Apocalypto
Directed by Mel Gibson

Written by Mel Gibson and Farhad Safinia

With Rudy Youngblood, Dalia Hernandez

 

Apocalypto

After all the hype (a major motion picture in Mayan with subtitles, financed entirely by the filmmaker), after all the mishagoss (a major star and director who uncorks a rant against Jews), we're left with Mel Gibson's "Apocalypto" the movie, which turns out to be a not very good film but a very exciting one anyway.

It's pre-Columbian times, and we open on a Mayan village where the men are out in the jungle hunting wild boar, the women and children back around the thatched huts and cooking areas. On the hunt there is much macho byplay and even a moment when two men come to blows; but with an ingenious tripping device they capture the boar, assign the heart to the chief and the balls to the man who doesn't yet have any children.

And then, early one morning, a raiding party from another tribe - a larger one - sneaks into the village, torching the huts, killing and kidnapping the men and women, and leaving the children behind, presumably to die because they are not going to be able to hunt for food. One man, Jaguar Paw, who is to be our hero, has his wife and child hide in what appears to be a natural cistern, a twenty-foot-deep hole in the rocks. He tells them he will be back to get them.

He and the other captured men and women are taken on a cruel walk through the jungle, across a whitewater river, and to a city in the jungle, where other captured slaves are building new temples. What now? Well, if you're concerned about my giving away the plot, let me assure you that there's hardly any to give away; so either indulge me or stop reading, because just as our hero is about to have his heart ripped out by the priest of the city as a sacrifice against the drought, there is, guess what, a total eclipse of the sun. It's an omen and he's spared for the moment.

But only for a moment, because he and a few others are taken to the ballfield where they're told to run for their lives; if they make it to the far cornfield and jungle they might live; if not, well, you can imagine. And though skewered from back to front by a spear, Jaguar Paw manages to elude the pursuers, taking us the rest of the way back to his village just in time to rescue his wife and child, who've been trapped at the bottom of the cistern. It's an endless chase scene, where you can picture Gibson and his associates saying to themselves, okay, what narrow escape trick can we give him next? And what about the one after that? You get the feeling that they ran out of ideas along about the forty-minute mark.

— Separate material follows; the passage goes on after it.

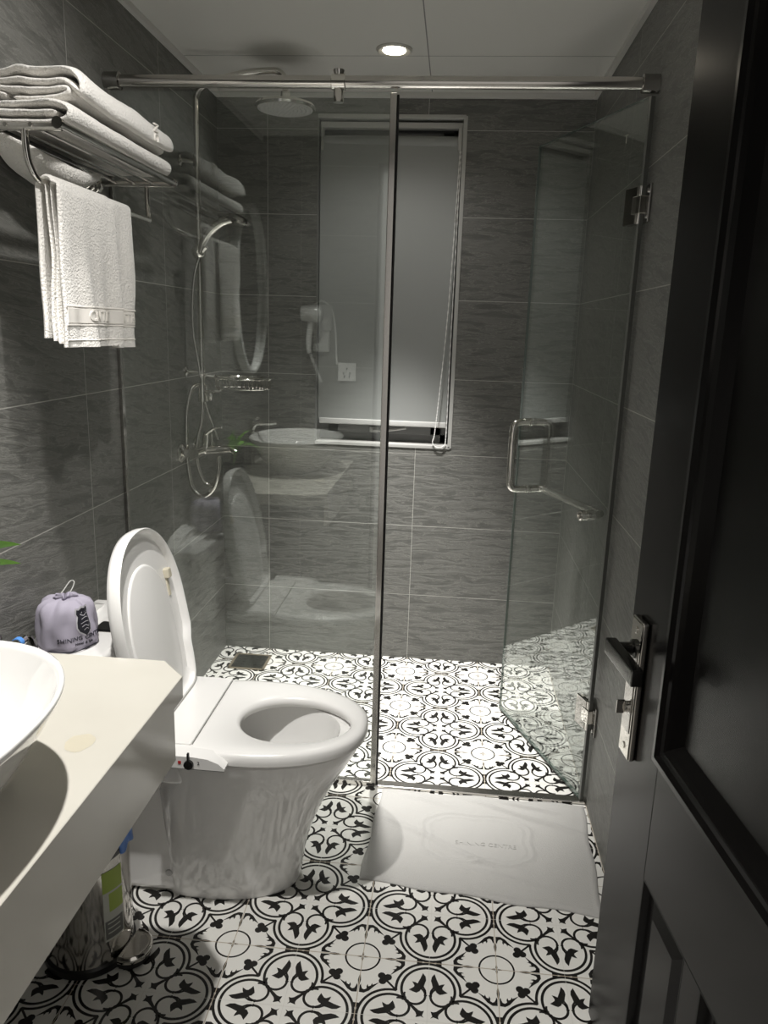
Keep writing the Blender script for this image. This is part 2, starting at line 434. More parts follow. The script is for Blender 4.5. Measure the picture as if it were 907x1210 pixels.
# ---- roller blind
bl = empty('roller_blind', (.65, .04, 2.06)); tag(bl, 'grey roller blind lowered over the narrow window in the back wall', 'blind')
mb = MB(); xs = [.391+.520*i/16 for i in range(17)]; rs = []
for i in range(25):
    z = 2.05-(2.05-1.005)*i/24
    rs.append([(x, .030+.004*math.sin(3*x+z*2), z) for x in xs]+[(x, .0312+.004*math.sin(3*x+z*2), z) for x in reversed(xs)])
mb.rings(rs); mb.build('fabric', M_blind, bl)
MB().tube([(.400, .045, 2.055), (.912, .045, 2.055)], .021, 24).build('roller_tube', M_blind, bl)
MB().box((.392, .018, 2.098), (.922, .062, 2.118), .003).build('headrail', M_pvc, bl)
MB().box((.396, .021, .992), (.912, .042, 1.014), .004).build('bottom_bar', mat('white_bar', (.66, .655, .64), .3), bl)
MB().box((.905, .015, 2.02), (.921, .05, 2.10), .004).build('bracket', M_pvc, bl)
MB().box((.394, .015, 2.02), (.402, .05, 2.10), .003).build('bracket', M_pvc, bl)
mb = MB()
cp = smoothpath([(.914, .020, 2.04), (.908, .010, 1.75), (.896, .006, 1.4), (.878, .002, 1.1), (.868, -.006, .97), (.862, -.008, .935), (.880, -.010, .918), (.905, -.010, .925), (.914, -.006, .97), (.914, .004, 1.3), (.916, .012, 1.75), (.918, .020, 2.04)], 24)
mb.tube(cp, [.0027 if i % 2 else .0012 for i in range(len(cp))], 6); mb.build('bead_chain', M_plastic, bl)
bl_n = MB().tube([(.909, .012, 1.80), (.909, .012, 1.778)], .0045, 8); bl_n.build('chain_joiner', M_pvc, bl)

# ------------------------------------------------------------------ shower enclosure
enc = empty('shower_screen', (.375, YG, 0)); tag(enc, 'fixed clear glass shower screen with chrome edge profile behind the toilet', 'shower screen')
g = MB().box((.004, YG-.004, .012), (.742, YG+.004, 1.948)); g.build('glass_panel', M_glass, enc, smooth=False)
mb = MB().box((.0, YG-.009, .0), (.010, YG+.009, 1.955), .001); mb.build('wall_channel', M_chromed, enc)
MB().box((.010, YG-.009, .0006), (.742, YG+.009, .016), .001).build('floor_channel', M_steel, enc)
MB().box((.740, YG-.010, .0006), (.757, YG+.010, 1.946), .002).build('edge_profile', M_steel, enc)
MB().box((.757, YG-.003, .002), (.762, YG+.009, 1.944), .001).build('rubber_seal', M_rubber, enc)
MB().box((.762, YG-.016, .0006), (W-.002, YG+.014, .010), .002).build('threshold_bar', M_steel, enc)
rail = empty('support_rail', (.7, YG, 1.972)); tag(rail, 'round chrome rail spanning wall to wall above the glass', 'rail')
MB().tube([(.012, YG, 1.972), (W-.012, YG, 1.972)], .0150, 32).build('tube', M_steel, rail)
MB().lathe([(.016, W-.042), (.0215, W-.040), (.0215, W-.001)], (0, YG, 1.972), 32, 'x').build('end_socket', M_chromed, rail)
MB().lathe([(.0215, .001), (.0215, .040), (.016, .042)], (0, YG, 1.972), 32, 'x').build('end_socket', M_chromed, rail)
mb = MB().lathe([(.0165, .590), (.019, .592), (.019, .624), (.0165, .626)], (0, YG, 1.972), 32, 'x')
mb.lathe([(.013, 1.925), (.013, 1.950), (.010, 1.958), (.011, 1.99), (.014, 1.998), (.014, 2.000)], (.608, YG, 0), 24); mb.build('glass_clamp', M_chrome, rail)

# glass door leaf, swung into the shower
hx, hy = 1.380, YG; ex, ey = 1.168, -.410
Ld = math.hypot(ex-hx, ey-hy); tdir = Vector((ex-hx, ey-hy, 0)).normalized(); nout = Vector((-abs(tdir.y), tdir.x, 0))  # outward normal
if nout.dot(Vector((-1, -.3, 0))) < 0: nout = -nout
def DM():   # local: x along leaf from hinge, y = outward, z up
    return Matrix(((tdir.x, nout.x, 0, hx), (tdir.y, nout.y, 0, hy), (0, 0, 1, 0), (0, 0, 0, 1)))
dx = DM()
gd = empty('glass_door', (hx, hy, .012)); tag(gd, 'frameless glass shower door standing open into the shower', 'shower door')
MB().box((.004, -.004, .014), (Ld-.002, .004, 1.945)).build('glass_leaf', M_glass, gd, smooth=False, xf=dx)
mb = MB().box((.002, -.0042, .012), (.0045, .0042, 1.946)); mb.box((Ld-.0022, -.0042, .012), (Ld, .0042, 1.946)).box((.002, -.0042, 1.945), (Ld, .0042, 1.9465)).box((.002, -.0042, .008), (Ld, .0042, .0142))
mb.build('polished_edge', M_gedge, gd, smooth=False, xf=dx)
MB().box((-.006, -.006, .010), (.004, .006, 1.944), .001).build('edge_seal', mat('grey_seal', (.16, .165, .155), .3), gd, xf=dx)
for zc in (1.695, .285):
    mb = MB(); mb.box((.006, .004, zc-.045), (.060, .011, zc+.045), .0015, xf=dx); mb.box((.006, -.011, zc-.045), (.060, -.004, zc+.045), .0015, xf=dx)
    hg = mb.build('hinge', M_chromed, gd)
    mb = MB(); mb.box((-.012, -.013, zc-.022), (.024, .013, zc+.022), .003, xf=dx)
    mb.tube([(hx-.003, hy, zc-.045), (hx-.003, hy, zc+.045)], .007, 16)
    h2 = mb.build('hinge_barrel', M_chrome, hg); h2.location = (0, 0, 0)
    mb = MB(); mb.box((W-.007, YG-.048, zc-.045), (W-.0005, YG+.030, zc+.045), .0015); mb.box((hx-.004, YG-.010, zc-.020), (W-.004, YG+.010, zc+.020), .002)
    for s_ in (-1, 1):
        mb.lathe([(.006, 0), (.006, -.003), (.004, -.004)], (W-.007, YG-.035, zc+s_*.030), 12, 'x')
    h3 = mb.build('hinge_plate', M_chromed, hg); h3.location = (0, 0, 0)
# D handle outside, towel bar inside
u_h = Ld-.085; zt, zb = 1.088, .862
path = smoothpath([(u_h, .004, zt), (u_h, .035, zt), (u_h, .058, zt-.006), (u_h, .066, zt-.030), (u_h, .066, (zt+zb)/2), (u_h, .066, zb+.030), (u_h, .058, zb+.006), (u_h, .035, zb), (u_h, .004, zb)], 6)
mb = MB().tube([dx @ p for p in path], .0122, 16)
for z in (zt, zb): mb.lathe([(.014, .004), (.014, .010), (.010, .012)], (u_h, 0, z), 20, 'y', xf=dx)
mb.build('pull_handle', M_chrome, gd)
u_e = .125; zc = .855
path = smoothpath([(u_h, -.004, zb), (u_h, -.035, zb), (u_h-.010, -.052, zb), (u_h-.035, -.055, zb), ((u_h+u_e)/2, -.055, zb), (u_e+.03, -.055, zb), (u_e+.008, -.050, zb), (u_e, -.035, zb), (u_e, -.004, zb)], 6)
mb = MB().tube([dx @ p for p in path], .0122, 16)
mb.lathe([(.014, -.012), (.014, -.004)], (u_h, 0, zb), 20, 'y', xf=dx)
mb.lathe([(.014, -.012), (.014, -.004)], (u_e, 0, zb), 20, 'y', xf=dx); mb.lathe([(.015, .004), (.015, .018), (.012, .021), (.006, .0215), (.005, .017)], (u_e, 0, zb), 20, 'y', xf=dx)
mb.build('towel_bar', M_chrome, gd)
vs, fs = text_mesh('T', .03, .0003)
mbt = MB(); mbt.add([(.09+v.x, .0046+v.z, 1.865+v.y) for v in vs], fs); mbt.build('etched_mark', M_labelw, gd, smooth=False, xf=dx)

# ------------------------------------------------------------------ downlight
dl = empty('downlight', (.70, -.45, H)); tag(dl, 'round recessed ceiling downlight glowing above the shower', 'downlight')
MB().lathe([(.036, H-.001), (.036, H-.004), (.050, H-.007), (.056, H-.003), (.056, H)], (.70, -.45, 0), 40).build('trim_ring', M_lensr, dl)
MB().lathe([(.0, H-.0065), (.034, H-.0065), (.034, H-.003), (0, H-.003)], (.70, -.45, 0), 32).build('lens', M_lens, dl)

# ------------------------------------------------------------------ floor drain
dr = empty('floor_drain', (.145, -.148, 0)); tag(dr, 'square metal floor drain in the far left corner of the shower', 'drain')
mb = MB()
for a, b in (((.070, -.222, .0006), (.080, -.075, .005)), ((.212, -.222, .0006), (.222, -.075, .005)), ((.070, -.222, .0006), (.222, -.212, .005)), ((.070, -.085, .0006), (.222, -.075, .005))): mb.box(a, b, .0008)
mb.build('frame', M_tan, dr)
mb = MB().box((.081, -.211, .0008), (.211, -.086, .003))
for i in range(5):
    for j in range(5):
        mb.lathe([(.0035, .003), (.008, .0032), (.008, .0044), (.0035, .0044)], (.095+.026*i, -.198+.025*j, 0), 8)
mb.build('grate', M_drain, dr)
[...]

Anyway, it's a story, though not much of one for a two-and-a-quarter hour movie, particularly since no one in the film talks about anything other than plot points. Gibson is a very good action director and editor, and he cranks up the tension very well here, but "Apocalypto" never amounts to more than a simple-minded kidnapping/escape/chase film. What might have been a thoughtful glimpse into a mysterious world ends up as a kind of middle-American western.